I decline. “Thank you for your submission. It’s really just not for me” because on further reading I realize it’s really just not for me. Or “Thank you for your submission. I’m afraid the writing isn’t where I’d need it to be to make an offer of representation,” because it’s not, and for whatever reason (and there are many) I don’t feel like I’m right for the project.

I gather more information. Because sometimes I’m interested in the manuscript but I just want more information about you as an author before making a decision about offering representation. I usually want to know things like if you have other manuscripts already written (especially with picture books);  if you’ve been agented before; if you’ve submitted your manuscripts to publishers yourself; if you’ve ever self published anything. Things like that. After gathering more information, I might then ask for a phone call if I’m still interested.

I ask for a revise/resubmit. This might happen because…

  • love your story but I think it still needs more work.
  • I want to see if you know how to revise before committing to representing you.
  • There are some major plot problems but your writing is so terrific that I don’t want to just pass.

Now, when I request a revise/resubmit I’ll usually explain what I think needs work. If it’s just a general “the writing isn’t good enough yet” that means that I really dig your plot but you need to up the ante on the writing. Easier said than done, I know.

So what should you do? Well… it kind of depends upon what your situation is. Of course first you should thank the agent and let them know that if you decide to revise you’d be happy to resubmit to them.
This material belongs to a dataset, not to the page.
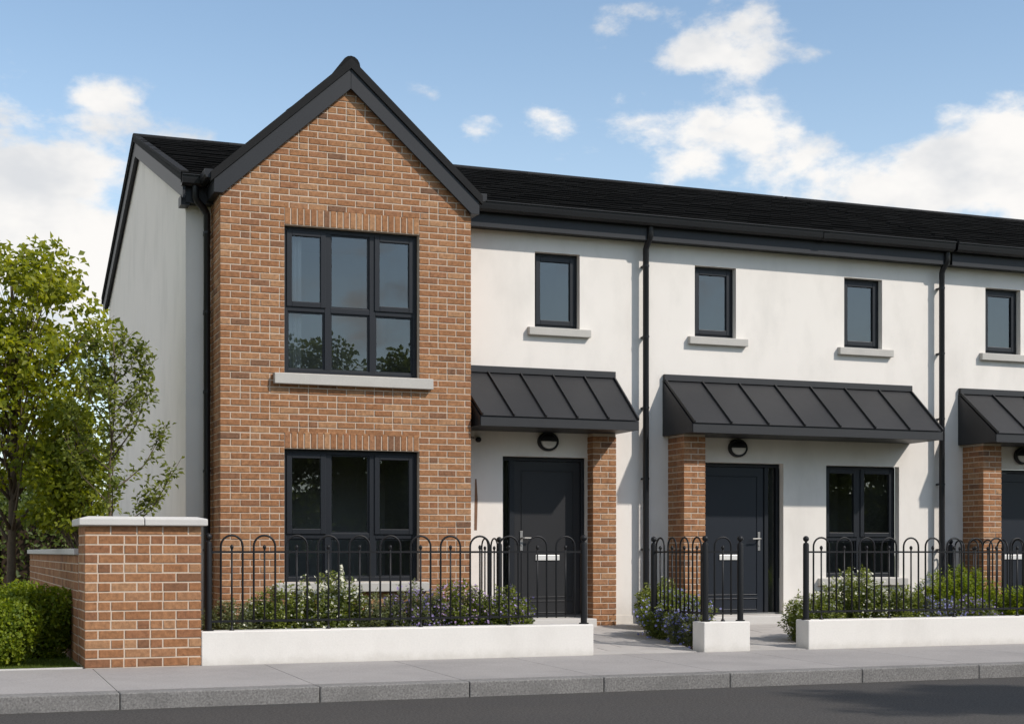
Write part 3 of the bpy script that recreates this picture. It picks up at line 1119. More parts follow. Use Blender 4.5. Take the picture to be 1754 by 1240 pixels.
window(house, *WL, YB, .085, vs=(2.972, 3.512), hz=1.275, sashes=(0, 2), sill=(2.335, 4.165, .085), sill_h=.115)
window(house, *W1, YM, .09, sashes=(0,), sill=(5.70, 6.555, .07), sill_h=.11)
# roofs
main_roof(house, H1X0 - .10, H1X1)
eaves(house, H1X0 - .03, BX0 - .0)
eaves(house, BX1 + .0, H1X1)
gutter_run(house, H1X0 - .09, BX0 - .13)
gutter_run(house, BX1 + .12, H1X1)
# gable end verge: barge boards and boxed foot
for ya, yb in ((2.93, RIDGE_Y), (REAR + .28, RIDGE_Y)):
    za, zb = roof_z(ya), roof_z(yb)
    MB().prism([(H1X0 - .075, ya, za - .26), (H1X0 - .075, yb, zb - .27), (H1X0 - .075, yb, zb - .01), (H1X0 - .075, ya, za - .01)], (.03, 0, 0)).build('barge_board', M['trim'], house)
    MB().prism([(H1X0 - .108, ya - .06, za + .001), (H1X0 - .108, yb, zb + .001), (H1X0 - .108, yb, zb + .040), (H1X0 - .108, ya - .06, za + .040)], (.09, 0, 0)).build('verge_trim', M['tile'], house)
    MB().prism([(H1X0 - .045, ya + .06, za - .20), (H1X0 - .045, yb, zb - .22), (H1X0 - .045, yb, zb - .19), (H1X0 - .045, ya + .06, za - .17)], (.055, 0, 0)).build('verge_soffit', M['trim'], house)
MB().box(H1X0 - .08, H1X0 + .02, 3.02, YM + .03, 5.09, 5.20).build('eaves_box', M['trim'], house)
# bay roof: two slopes running back into the main roof
Yv = YB - .065
BZ = 6.79                       # ridge of the bay roof
EX = 1.60                       # half width at the eave
ez = BZ - RAKE * EX
yback = EY + (BZ - EZ) / SL + .25
mb = MB()
t = .05
mb.prism([(BAX - EX, Yv + .03, ez), (BAX, Yv + .03, BZ), (BAX + EX, Yv + .03, ez), (BAX + EX, Yv + .03, ez - t), (BAX, Yv + .03, BZ - t), (BAX - EX, Yv + .03, ez - t)], (0, yback - Yv, 0))
broof = mb.build('bay_roof', M['tile'], house)
sl_len = EX * math.sqrt(1 + RAKE * RAKE)
tiles((BAX + EX, Yv, ez + .002), (0, 1, 0), (-1, 0, RAKE), yback - Yv, sl_len, M['tile'], broof, lift=.024)
tiles((BAX - EX, Yv, ez + .002), (0, 1, 0), (1, 0, RAKE), yback - Yv, sl_len, M['tile'], broof, lift=.024)
y = Yv - .02
while y < yback - .1:
    prof = [(BAX - .11 * math.cos(math.pi * k / 8), y, BZ - .06 + .12 * math.sin(math.pi * k / 8)) for k in range(9)]
    MB().prism(prof, (0, .444, 0)).build('ridge_tile', M['tile'], broof)
    y += .45
for sg in (-1, 1):
    # verge trim (upper, proud) and barge board (lower, set back), each cut plumb at the apex and level at the foot
    def P(dx, z, y):
        return (BAX + sg * dx, y, z)
    v0 = .115
    MB().prism([P(0, BZ + .03, Yv - .035), P(EX + .02, ez + .01, Yv - .035), P(EX + .02, ez - .095, Yv - .035), P(0, BZ + .03 - v0, Yv - .035)], (0, .06, 0)).build('verge_trim', M['tile'], house)
    lo = APEX
    MB().prism([P(0, BZ - .083, Yv - .012), P(EX - .015, BZ - .083 - RAKE * (EX - .015), Yv - .012), P(EX - .015, 5.135, Yv - .012), P((lo - 5.135) / RAKE, 5.135, Yv - .012), P(0, lo, Yv - .012)], (0, .03, 0)).build('barge_board', M['trim'], house, bevel=.004)
    MB().prism([P(0, lo + .04, Yv + .019), P((lo - 5.135) / RAKE, 5.175, Yv + .019), P(EX - .02, 5.175, Yv + .019), P(EX - .02, ez - .06, Yv + .019), P(0, BZ - .07, Yv + .019)], (0, YB - Yv - .03, 0)).build('gable_soffit', M['trim'], house)
    # boxed eaves and gutter along the cheek of the bay
    xa, xb = sorted((BAX + sg * (hw - .02), BAX + sg * (EX - .02)))
    MB().box(xa, xb, Yv + .02, 3.02, 5.14, 5.30).build('eaves_box', M['trim'], house)
    xa, xb = sorted((BAX + sg * (EX - .015), BAX + sg * (EX + .085)))
    MB().prism([(xa, Yv + .0, 5.395), (xb, Yv, 5.395), (xb, Yv, 5.33), (xb - .02 * 1, Yv, 5.30), (xa + .02, Yv, 5.30), (xa, Yv, 5.33)], (0, .62, 0)).build('bay_gutter', M['gutter'], house)
downpipe(house, 1.640, 3.04, 5.29, .03, swan=(-.15, -.11))
downpipe(house, 7.31, 3.09, 5.30, .13, swan=(.012, -.11))
canopy(house, BX1 + .004, 6.90, BX1 + .09, 6.885, 5)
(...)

  • If your manuscript is out on submission to other places you might not be inclined to do a big revision until you’ve heard back from the other places. I mean, what if one of the other agents makes you an offer?
  • That being said, if what the revise/resubmit is asking for isn’t a big revision, then what do you have to lose?
  • What if the agent didn’t get what you were going for and is asking you to revise it to make it something you’re not interested in writing? I say don’t do it. (But that’s just my opinion.) I personally don’t think writers should write to get published. I think writers should write what they want and if it gets published? Bonus! I don’t think gutting something just so you can sell it is a good career move.
  • But if you’re kind of hearing the same thing from all the places you’ve submitted? I say do it! Why not? Even if it’s a major revision, if you can get what the agent is suggesting and you think it makes sense and will make your manuscript stronger, I say go for it.

Let me tell you a story… When I worked for another agent, reading queries, we received a query from a middle grade author who I’d chatted with on Twitter. She was smart and was very funny and I could see the glimmer of something really special  in her writing. I gave her a lot of feedback on her manuscript but passed for the agent I was reading for. Two years later, when I just started being a baby agent myself, she queried me with the same manuscript. She’d totally re-written it, based on the feedback I’d given her. Although I felt it still needed work, I took her on as a client. You see, what I had found out about her from the revise/resubmit was that a. she really was a great writer, b. she could revise the shit out of her work, c. she was easy to work with and took direction well.